YOUR GOAL: Starting with the first line and ending with the line that holds "from mathutils import Vector, Matrix", repeat the material exactly.

STORED DATA:
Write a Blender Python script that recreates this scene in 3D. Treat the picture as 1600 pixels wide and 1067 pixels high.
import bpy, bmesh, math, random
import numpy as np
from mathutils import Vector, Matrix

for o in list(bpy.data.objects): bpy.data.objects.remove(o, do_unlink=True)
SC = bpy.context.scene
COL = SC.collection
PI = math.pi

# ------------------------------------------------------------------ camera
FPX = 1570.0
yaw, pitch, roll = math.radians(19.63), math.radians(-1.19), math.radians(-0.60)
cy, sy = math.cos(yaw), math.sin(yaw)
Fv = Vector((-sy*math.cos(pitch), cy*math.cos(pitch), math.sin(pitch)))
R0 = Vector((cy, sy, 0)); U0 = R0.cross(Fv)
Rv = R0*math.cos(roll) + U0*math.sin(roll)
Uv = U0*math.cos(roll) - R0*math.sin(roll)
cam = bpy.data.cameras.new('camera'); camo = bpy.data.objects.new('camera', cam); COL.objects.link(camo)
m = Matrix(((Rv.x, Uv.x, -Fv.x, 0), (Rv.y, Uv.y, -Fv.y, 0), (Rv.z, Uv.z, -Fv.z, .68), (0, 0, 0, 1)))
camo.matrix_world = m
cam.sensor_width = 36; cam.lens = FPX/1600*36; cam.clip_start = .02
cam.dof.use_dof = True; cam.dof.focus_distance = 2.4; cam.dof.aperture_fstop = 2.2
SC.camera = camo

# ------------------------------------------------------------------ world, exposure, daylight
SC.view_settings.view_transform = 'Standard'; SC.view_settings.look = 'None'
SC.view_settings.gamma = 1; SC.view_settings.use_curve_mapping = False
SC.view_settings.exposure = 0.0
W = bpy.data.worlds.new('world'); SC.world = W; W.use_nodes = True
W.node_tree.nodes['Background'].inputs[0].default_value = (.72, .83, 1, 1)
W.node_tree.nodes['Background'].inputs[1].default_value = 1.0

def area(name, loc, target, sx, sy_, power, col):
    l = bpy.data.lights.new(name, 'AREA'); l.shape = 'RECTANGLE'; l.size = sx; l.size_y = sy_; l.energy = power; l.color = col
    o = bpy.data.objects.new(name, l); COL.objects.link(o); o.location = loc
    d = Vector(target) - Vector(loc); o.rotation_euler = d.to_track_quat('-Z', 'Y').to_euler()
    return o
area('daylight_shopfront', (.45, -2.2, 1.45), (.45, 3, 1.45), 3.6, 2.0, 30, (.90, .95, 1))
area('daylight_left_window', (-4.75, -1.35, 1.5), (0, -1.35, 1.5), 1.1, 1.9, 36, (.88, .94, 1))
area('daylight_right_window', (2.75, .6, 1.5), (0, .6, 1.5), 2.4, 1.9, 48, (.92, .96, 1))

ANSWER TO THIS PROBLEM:
Write a Blender Python script that recreates this scene in 3D. Treat the picture as 1600 pixels wide and 1067 pixels high.
import bpy, bmesh, math, random
import numpy as np
from mathutils import Vector, Matrix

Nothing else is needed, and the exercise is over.